The North Atlantic Treaty Organization (NATO) is the world’s largest and most powerful intergovernmental military alliance, encompassing 30 European and North American countries who participate in mutual defense in response to an attack by an external party.
In June, NATO released two new security documents: the Brussels Summit Communique and a Climate Change and Security Action Plan. Together, these documents affirm NATO’s approach to climate change, recognizing it as a ‘threat multiplier,’ a term used to describe the ways in which climate change exacerbates conflict and insecurity.
The Climate Change and Security Action Plan asserts the role of climate change in political fragility, conflict, displacement and migration. Thus, the short plan spells out general actions NATO will incorporate into its defense and security planning on climate awareness, climate adaptation, mitigation and international cooperation and outreach. In addition, the bloc will be assessing the feasibility of reaching net-zero emissions by 2050.

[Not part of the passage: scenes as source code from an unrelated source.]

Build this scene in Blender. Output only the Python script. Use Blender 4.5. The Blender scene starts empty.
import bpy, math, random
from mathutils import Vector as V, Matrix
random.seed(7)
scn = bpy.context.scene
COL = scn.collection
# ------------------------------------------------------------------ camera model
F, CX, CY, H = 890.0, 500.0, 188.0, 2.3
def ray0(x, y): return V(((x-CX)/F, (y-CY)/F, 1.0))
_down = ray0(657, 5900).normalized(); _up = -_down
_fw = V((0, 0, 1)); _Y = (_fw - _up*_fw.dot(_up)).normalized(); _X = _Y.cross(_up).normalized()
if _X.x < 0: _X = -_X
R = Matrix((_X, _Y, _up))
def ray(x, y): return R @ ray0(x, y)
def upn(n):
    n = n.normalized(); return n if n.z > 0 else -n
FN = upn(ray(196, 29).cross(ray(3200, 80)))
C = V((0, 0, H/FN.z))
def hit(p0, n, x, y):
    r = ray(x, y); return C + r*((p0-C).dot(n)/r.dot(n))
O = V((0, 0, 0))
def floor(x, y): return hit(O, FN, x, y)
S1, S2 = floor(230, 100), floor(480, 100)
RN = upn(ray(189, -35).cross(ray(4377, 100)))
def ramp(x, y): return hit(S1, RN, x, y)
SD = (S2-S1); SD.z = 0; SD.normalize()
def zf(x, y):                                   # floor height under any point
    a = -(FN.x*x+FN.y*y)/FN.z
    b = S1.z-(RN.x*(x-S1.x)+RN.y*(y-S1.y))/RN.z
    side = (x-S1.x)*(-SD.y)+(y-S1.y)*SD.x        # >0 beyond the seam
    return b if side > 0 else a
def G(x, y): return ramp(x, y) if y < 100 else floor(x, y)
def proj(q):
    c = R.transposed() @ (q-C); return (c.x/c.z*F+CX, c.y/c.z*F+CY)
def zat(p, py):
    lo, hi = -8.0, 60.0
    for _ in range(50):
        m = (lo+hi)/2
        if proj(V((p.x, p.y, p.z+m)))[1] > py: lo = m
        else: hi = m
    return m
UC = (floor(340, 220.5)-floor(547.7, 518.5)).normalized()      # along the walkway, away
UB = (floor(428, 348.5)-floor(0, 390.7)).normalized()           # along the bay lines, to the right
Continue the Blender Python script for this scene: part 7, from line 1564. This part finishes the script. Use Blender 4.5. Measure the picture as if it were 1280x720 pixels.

There are no public statistics on NATO’S exact contributions to climate change. Most militaries within NATO remain exempt from reporting their emissions, and therefore their emissions remain difficult to quantify despite decades of calls to report. However, NATO’s largest military contributing country, the United States’ Department of Defense, is the world’s largest institutional emitter of greenhouse gasses, and its military emissions alone are higher than many industrialized country’s total emissions. So a Biden administration plan to increase defense spending even over the previous administration, is not only incredibly alarming, but runs counter to robust climate action plans.
Even though NATO’s exact footprint cannot be calculated, one can conclude its historical harm has been great by creating or exacerbating vulnerabilities by consistently being party to longstanding security and conflict scenarios.
The International Committee of the Red Cross notes two important points in this respect: 12 of the 20 countries most vulnerable to climate change are also in conflict, and conflict and certain means of warfare can cause harm to natural and built environments. Military attacks can lead to soil, water, air and land contamination, and the indirect effects of conflict can result in further environmental degradation. All of this can lead to, and has in many circumstances, led or contributed to reducing institutional capacity to protect the environment, large-scale displacement and natural resource exploitation to sustain conflicts, such as in Syria where Dr. Marcus King documented water weaponization by actors.
NATO is correct to outline climate change as a destabilizing force, however, for us, it is of concern that many military actors, including NATO, characterize migration and displacement as part of that instability and thus approach this as an issue of traditional security instead of human security and protection.
For sure, sudden large-scale displacement arising from conflict is destabilizing, most of all for the refugees experiencing it. However, it is paramount that the security sector distinguish that it is not migrants and refugees that are destabilizing the world. In fact, it is the historic contribution to climate change and failure of states to tackle climate change - where 70% of the effects are felt in fragile countries - that are exacerbating vulnerabilities and thus contributing to the multiple drivers that are increasing displacement and forced migration around the world.
In a world where over 82.4 million people are now forcibly displaced - that is over 1% of the global population - failed climate finance pledges to help affected countries adapt, closed borders and increasing securitized responses, a function NATO will no doubt continue to play a role in implementing, is tantamount to failure to prevent and protect the unfair and disproportionate victims of rich, industrialized nations.